Vatnsnes Peninsula, Iceland.

A postcard from Iceland (part two)

One of the most exciting parts of my recent trip to Iceland was the fact that we got to explore the north of the country. Two of our party, including Adam, had done a bit of sight-seeing around the south, but the north was a whole new frontier.

It didn’t fail to deliver…

After leaving Hella, we made our way north past Reykjavík and Borgarnes. Our planned itinerary for the day didn’t have anything scheduled apart from the drive, so we kept our eyes peeled for the special signs on the side of the road which indicated a site of special significance.  The Glanni waterfall, was a lovely unexpected discovery.

Glanni waterfall, Iceland.

It was only a short walk from the designated carpark and we had the view to ourselves. I quickly discovered that Iceland has an abundance of waterfalls, but they’re all so different, it’s worth stopping to see them all. That powerful sound of water crashing about, is just so mesmerising.

Next up was Hvítserkur – a rock that looked like a dragon drinking water on the shores of the Vatnsnes Peninsula.

Hvítserkur rock formation, Iceland.

There was a steep path leading down to black sand beach, but I couldn’t get a good grip and chickened out of making the descent. I took the opportunity to take in the view from up high and my travel companions made sure I still felt included ;).

Vatnsnes Peninsula, Iceland.

Message written in a black sand beach on the Vatnsnes Peninsula, Iceland.

Not far down the main ring road around Iceland, we turned off into a desolate looking valley, encased either side by snow capped mountains. It was here that we were to spend the night, in a dome shaped cabin on a sheep farm.

Geodesic dome cabin near Húnavatnshreppur, Iceland.

The decor inside was reminiscent of an alpine ski resort in the 1980s, but it was warm and tidy. Long term farm resident, Dyngja the Icelandic sheepdog, became a favourite companion and loved playing fetch with a rather chewed up red ball.

Dyngja the Icelandic sheepdog.

Adam and I took a lovely little walk up onto a hill overlooking the farm in the later afternoon light and the following morning the view from our sitting room windows was just breathtaking.

View from farm in valley near Húnavatnshreppur, Iceland.

View from farm in valley near Húnavatnshreppur, Iceland.

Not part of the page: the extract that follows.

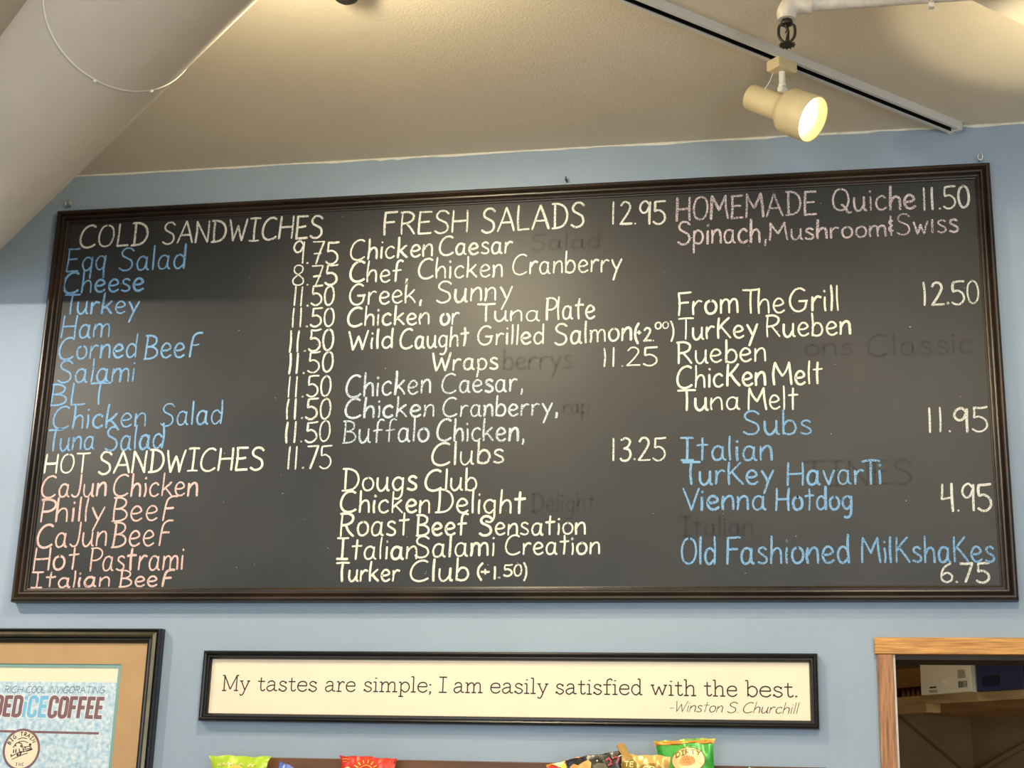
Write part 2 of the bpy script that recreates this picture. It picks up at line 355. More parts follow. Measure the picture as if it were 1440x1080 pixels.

Our first stop on our next day on the road was the small seaside town of Blönduós. We drove down to a suburb right on the water’s edge. It was full of colourful houses made of wood, stone, and corrugated tin with the cutest square windows.

Blönduós, Iceland.

House in Blönduós, Iceland.

We took a walk, again on black volcanic sand. It was surreal. Instead of the buttery yellow tones I’m used to in Australia, here the sand was as dark and fine as a winter’s sky. It was scattered with large chunks of ice and the usual beach flotsam. The water too was full of ice and although it was picturesque, I was definitely not tempted to jump in for a swim!

Black volcanic sand beach in Blönduós, Iceland.

From there, we started to climb high into the mountains. Snow became more widespread and the in-car thermometer stayed well below 0°C. It was absolutely freezing out in the open, but the views though… oh my goodness.

Valley near Varmahlíð, northern Iceland.

Woman rugged up in coat, wool hat and sunglasses in Iceland.

Near Varmahlíð, northern Iceland.

We drove down into another stunning valley, pulling over to see the most gorgeous grass roofed church, near Varmahlíð.

Grass roofed church near Varmahlíð, Iceland.

Soon we were climbing into the mountains again. This time everything turned white.  It was almost like being in a black and white movie, bar the yellow guideposts on the side of the road and the tufts of golden grass poking themselves out of the ground. The four of us got rather excited at the site of so much snow and as soon as we were able to find a bay on the side of the road to pull into, we got out and had a play in the powdery soft ice.

Hand holding a chunk of frozen snow in Iceleand.

Snowy mountains near Bakki, Iceland.